Law firms, like investors, act like lemmings. Because one finally decided to file suit, all the other law firms specializing in securities related class actions who had looked into filing suit against Infospace but had decided not to are now filing because they don't want to be left out. If you look at enough class action lawsuit filings against publicly owned companies for this garden variety type of allegation, you will see that there are maybe two or three dozen that are active in this area whose names keep showing up over and over as they vy with each other to be lead counsel. Most of the names filing against Infospace are familiar to me but there are a number of others that haven't yet appeared. My personal favorite is Stull, Stull & Brody because they are usually to quick to file and so prolific. A real class action law firm's class action law firm if ever there were one. Expect these filings to go on for several weeks and then to taper off. Notice that the allegations and even the language all of these lawsuit announcement notices have is the same. I think it must be pretty easy for one firm to piggy back on another firms filing by just mimicking what the first firm says. There appears to be no issue of plagiarism among law firms. Just copy what a competing firm says, make a filing, and your in!
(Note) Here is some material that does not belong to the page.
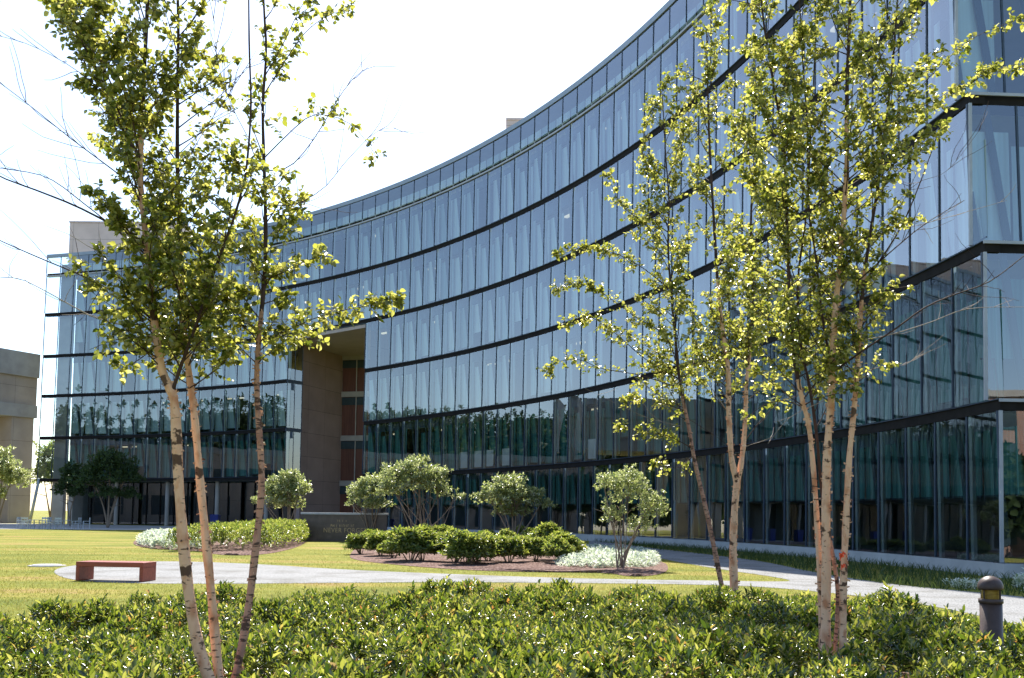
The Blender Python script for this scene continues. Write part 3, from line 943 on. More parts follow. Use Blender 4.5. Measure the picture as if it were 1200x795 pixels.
# ================================================================== BIRCHES
def interp(pts, n):
    """Catmull-Rom resample"""
    pts = [Vector(p) for p in pts]
    out = []
    m_ = len(pts) - 1
    for i in range(n + 1):
        t_ = i / n * m_
        k = min(int(t_), m_ - 1); u = t_ - k
        p0, p1, p2, p3 = pts[max(k - 1, 0)], pts[k], pts[k + 1], pts[min(k + 2, m_)]
        out.append(0.5 * ((2 * p1) + (p2 - p0) * u + (2 * p0 - 5 * p1 + 4 * p2 - p3) * u * u + (3 * p1 - p0 - 3 * p2 + p3) * u ** 3))
    return out


class Birch:
    def __init__(s, Y, leafL, sc=1.0):
        s.sc = sc; leafL *= sc
        s.Y = Y; s.tr = MB(); s.tw = MB(); s.bare = MB()
        s.lp, s.ld, s.ln, s.ll = [], [], [], []
        s.leafL = leafL

    def pts(s, px):
        return [P(p[0], p[1], s.Y + (p[2] * s.sc if len(p) > 2 else 0)) for p in px]

    def stem(s, px, r0, r1, dark_below=0.024, flakes=70, young=False, root=True):
        p = interp(s.pts(px), 46)
        r0 *= s.sc; r1 *= s.sc; dark_below *= s.sc
        n = len(p)
        rs = [r0 + (r1 - r0) * (i / (n - 1)) ** 0.85 for i in range(n)]
        rs = [r * (1 + 0.07 * math.sin(i * 1.7) + random.uniform(-0.05, 0.05)) for i, r in enumerate(rs)]
        rs[0] *= 1.35; rs[1] *= 1.15
        if root and p[0].z > 0.0:
            p.insert(0, Vector((p[0].x, p[0].y, -0.1))); rs.insert(0, rs[0] * 1.15)
        mis = [2 if r < dark_below else (1 if young else 0) for r in rs]
        s.tr.tube(p, rs, 10, mis=mis)
        # curls of peeling bark and cut twig stubs
        for _ in range(int(flakes * 1.8)):
            i = random.randrange(2, int(n * 0.6))
            if rs[i] < dark_below: continue
            a = random.uniform(0, 2 * PI)
            o = Vector((math.cos(a), math.sin(a), 0)); tg = Vector((-o.y, o.x, 0))
            c = p[i].lerp(p[i + 1], random.random()) + o * rs[i] * 0.98
            l, w_ = random.uniform(0.012, 0.035) * s.sc, random.uniform(0.008, 0.03) * s.sc
            e = c + (o * 0.8 + tg * random.uniform(-1, 1)) * l + Vector((0, 0, random.uniform(-0.01, 0.01)))
            h = Vector((0, 0, w_ / 2))
            s.tr.quad(c - h, c + h, e + h * 0.8, e - h * 0.8, random.choice((0, 0, 1)))
        return p, rs

    def leaf(s, pos, d):
        s.lp.append(tuple(pos)); s.ld.append(tuple(d))
        s.ln.append((random.gauss(0, 0.55), random.gauss(0, 0.55), random.gauss(0.75, 0.35)))
        s.ll.append(s.leafL * random.uniform(0.6, 1.2))

    def twig(s, p, d, l, nleaf, r=0.0025):
        q = [p]
        l *= s.sc; r *= s.sc
        d = d.normalized()
        n = 4
        for i in range(n):
            d = (d + Vector((random.gauss(0, 0.16), random.gauss(0, 0.16), random.gauss(0.02, 0.12)))).normalized()
            q.append(q[-1] + d * (l / n))
        s.tw.tube(q, [r, r * 0.9, r * 0.8, r * 0.65, r * 0.4], 3, cap=False)
        for j in range(nleaf):
            u = (j + 0.6) / nleaf * n
            k = min(int(u), n - 1)
            c = q[k].lerp(q[k + 1], u - k)
            td = (q[k + 1] - q[k]).normalized()
            sd2 = td.cross(Vector((random.gauss(0, 1), random.gauss(0, 1), random.gauss(0, 1)))).normalized()
            s.leaf(c, td * 0.55 + sd2 * 0.9 + Vector((0, 0, -0.18)))

    def branch(s, pts, r0, leafy=1.0, start=0.2, step=0.031, tl=(0.10, 0.26), nl=(5, 8), mat_bare=False):
        r0 *= s.sc; step = step * s.sc
        n = max(10, int(sum((pts[i + 1] - pts[i]).length for i in range(len(pts) - 1)) / 0.09))
        q = interp(pts, n)
        (s.bare if mat_bare else s.tw).tube(q, [r0 + ((0.0024 * s.sc if leafy > 0 else 0.38 * r0) - r0) * (i / n) ** 0.8 for i in range(n + 1)], 5, cap=False)
        tot = sum((q[i + 1] - q[i]).length for i in range(n))
        if leafy <= 0: return q
        k = int(tot * (1 - start) / step * leafy)
        for _ in range(k):
            u = start + (1 - start) * random.random() ** 0.9
            x = u * n; i = min(int(x), n - 1)
            c = q[i].lerp(q[i + 1], x - i); td = (q[i + 1] - q[i]).normalized()
            sd2 = Vector((random.gauss(0, 1), random.gauss(0, 1), random.gauss(0.15, 0.9)))
            sd2 = (sd2 - td * sd2.dot(td)).normalized()
            s.twig(c, td * 0.55 + sd2, random.uniform(*tl) * (1.15 - 0.5 * u), random.randint(*nl))
        return q

    def side(s, stem, u0, u1, n, l0, l1, leafy=1.0, tilt=(35, 60), az=None, r=0.008, bias=(0, 0, 0), droop=0.0, **kw):
        p, rs = stem
        m_ = len(p) - 1
        for j in range(n):
            u = u0 + (u1 - u0) * (j + random.random()) / n
            x = u * m_; i = min(int(x), m_ - 1)
            c = p[i].lerp(p[i + 1], x - i)
            a = random.uniform(0, 2 * PI) if az is None else rad(random.uniform(*az))
            e = rad(random.uniform(*tilt))
            d = Vector((math.cos(a) * math.sin(e), math.sin(a) * math.sin(e), math.cos(e))) + Vector(bias)
            L = (l0 + (l1 - l0) * (u - u0) / max(1e-6, u1 - u0)) * random.uniform(0.65, 1.2) * s.sc
            q = [c]
            for t_ in range(5):
                d = (d.normalized() + Vector((random.gauss(0, 0.10), random.gauss(0, 0.10), random.gauss(0.03, 0.08) - droop * t_))).normalized()
                q.append(q[-1] + d * L / 5)
            s.branch(q, min(r, rs[i] * 0.6 / s.sc), leafy, **kw)

    def bare_spray(s, q, n, l, pale=False):
        m_ = len(q) - 1
        for _ in range(n):
            x = random.uniform(0.2, 0.98) * m_; i = min(int(x), m_ - 1)
            c = q[i].lerp(q[i + 1], x - i); td = (q[i + 1] - q[i]).normalized()
            d = (td * 0.8 + Vector((random.gauss(0, 0.6), random.gauss(0, 0.6), random.gauss(0.3, 0.5)))).normalized()
            L = l * random.uniform(0.4, 1.2) * s.sc; z = [c]
            for t_ in range(5):
                d = (d + Vector((random.gauss(0, 0.13), random.gauss(0, 0.13), random.gauss(0.05, 0.13)))).normalized()
                z.append(z[-1] + d * L / 5)
            (s.bare if pale else s.tw).tube(z, [v_ * s.sc for v_ in (0.0042, 0.0038, 0.0034, 0.0030, 0.0025, 0.0018)], 3, cap=False)

    def finish(s, name, label, base):
        root = empty(name, base, label, 'tree')
        s.tr.build('trunk', [M['bark'], M['bark_red'], M['twig']], root)
        s.tw.build('twigs', M['twig'], root)
        if s.bare.f: s.bare.build('bare_twigs', M['pale_twig'], root)
        pos = np.array(s.lp); ll = np.array(s.ll)
        me = leaves_mesh('crown', pos, np.array(s.ld), np.array(s.ln), ll, ll * 0.78, M['leaf_birch'], fold=0.14, curl=0.15)
        link('crown', me, root)
        print(name, 'leaves', len(pos))
        return root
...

I reiterate what I wrote earlier that I have never even heard of a securities related class action lawsuit of this nature ever reach a jury trial although that is where these lawsuits would all end up if a settlements isn't reached. That is the last thing plaintiff's lawyers want because there is a risk that they will come away with nothing if they lose. They always want a settlement to recover their expenses and then have an additional profit of some millions of dollars.

Anyone suing Infospace on behalf of former GNET shareholders is targeting the wrong place. It seems to me there may be case that the GNET board of directors got some bad advice.